Dan Balz writes in the Washington Post, as many reporters have this week, 

In 2004, Republicans used ballot initiatives barring same-sex marriage to spur turnout among their conservative voters. That strategy helped then-President George W. Bush win reelection.

But did it? I argued in 2006 that it didn’t:

It’s true that states with such initiatives voted for Bush at higher rates than other states, but that’s mostly because the bans were proposed in conservative states. In fact, Bush’s share of the vote rose just slightly less in the marriage-ban states than in the other states: up 2.6 percent in the states with marriage bans on the ballot, up 2.9 percent in the other states.

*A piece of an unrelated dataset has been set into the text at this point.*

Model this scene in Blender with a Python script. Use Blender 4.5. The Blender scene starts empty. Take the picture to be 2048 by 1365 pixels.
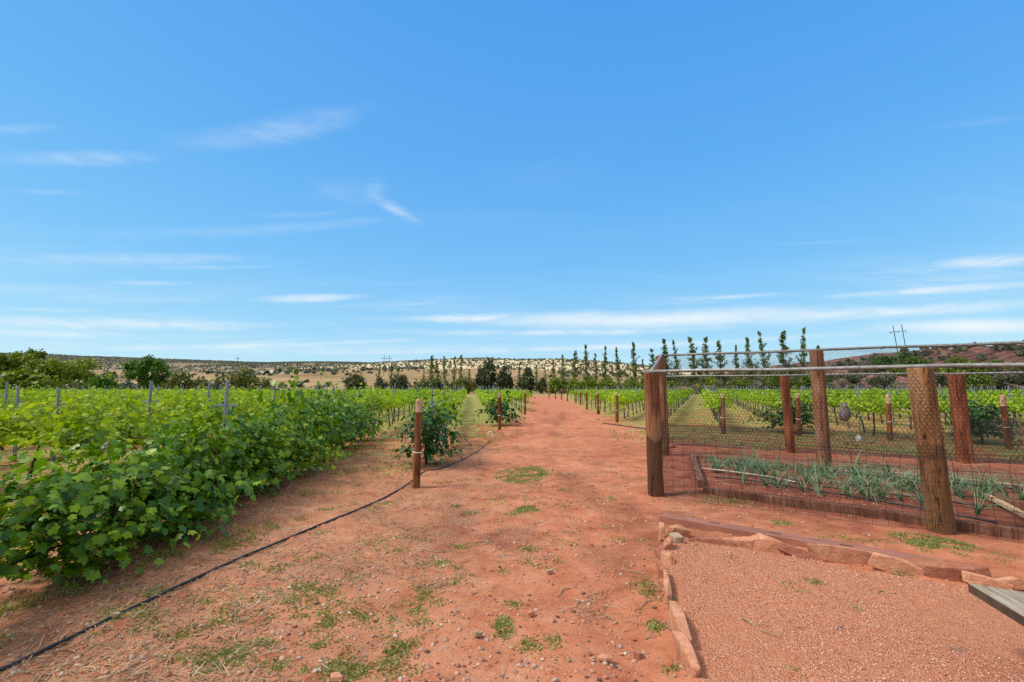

Political scientist Simon Jackman of Stanford has more here (pdf). He concludes that the marriage referenda tended to increase turnout but not to increase Bush’s share of the vote. And in a county-by-county analysis of Ohio, he found no clear relationship between increased turnout, support for the marriage ban, and increased support for Bush.

Matthew Dowd made the same point yesterday:

Speaking from experience as the chief strategist in 2004 for President Bush, I saw in close detail how little gay marriage could influence turnout of conservatives or evangelicals. In 2003 and 2004, we did a series of public opinion tests on different messages related to the micro targeting project that would cause voter groups to turn out more in President Bush’s favor. We tested social issues as well as messages related to the economy, national security, taxes and the size of the federal government. Not a single social issue (which included gay marriage) fell on the effectiveness scale in the top eight messages.


Further, in analyzing the election returns in the aftermath of the 2004 presidential race an interesting set of data was revealed. In states that had gay marriage amendments on the ballot including key target states, there was no statistical difference in turnout of conservatives from states that did not have these amendments on the ballot. Gay marriage had no effect on turnout even among the most conservative potential voters in both the data before Election Day and the returns on Election Day.

Other senior officials from the 2004 Bush campaign confirm: It wasn’t gay marriage that brought social conservatives to the polls, it was national security and the war on terror.


At any rate, as Balz noted, the politics of gay marriage have changed for sure, in Ohio and elsewhere.